IMHO there are three reasons to use OpenGL ES in a game:
- Avoid differences between mobile platforms by using an open standard;
- To have more control of the render process;
- To benefit from GPU parallel processing;
Drawing text is always a problem in game design, because you are drawing things, so you cannot have the look and feel of a common activity, with widgets and so on.
You can use a framework to generate Bitmap fonts from TrueType fonts and render them. All the frameworks I've seen operate the same way: generate the vertex and texture coordinates for the text in draw time. This is not the most efficient use of OpenGL.
The best way is to allocate remote buffers (vertex buffer objects - VBOs) for the vertices and textures early in code, avoiding the lazy memory transfer operations in draw time.
Keep in mind that game players don't like to read text, so you won't write a long dynamically generated text. For labels, you can use static textures, leaving dynamic text for time and score, and both are numeric with a few characters long.
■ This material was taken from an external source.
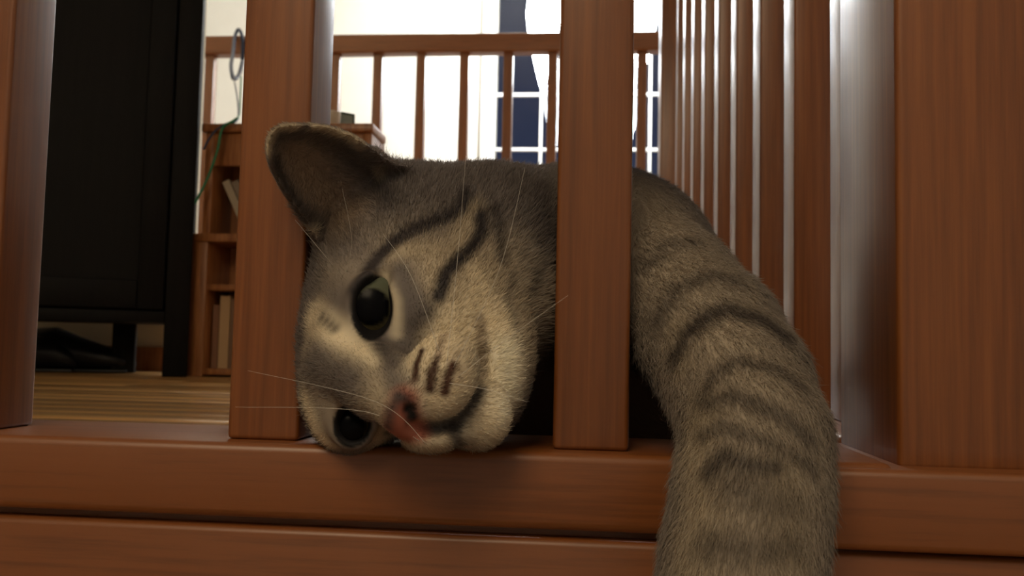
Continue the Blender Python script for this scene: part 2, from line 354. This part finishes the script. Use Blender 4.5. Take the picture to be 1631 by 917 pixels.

So, my solution is simple:
- Create texture for common labels and warnings;
- Create texture for numbers 0-9, ":", "+", and "-". One texture for each character;
- Generate remote VBOs for all positions in the screen. I can render static or dynamic text in that positions, but the VBOs are static;
- Generate just one Texture VBO, as text is always rendered one way;
- In draw time, I render the static text;
- For dynamic text, I can peek at the position VBO, get the character texture and draw it, a character at a time.
Draw operations are fast, if you use remote static buffers.
I create an XML file with screen positions (based on screen's diagonal percentage) and textures (static and characters), and then I load this XML before rendering.
To get a high FPS rate, you should avoid generating VBOs at draw time.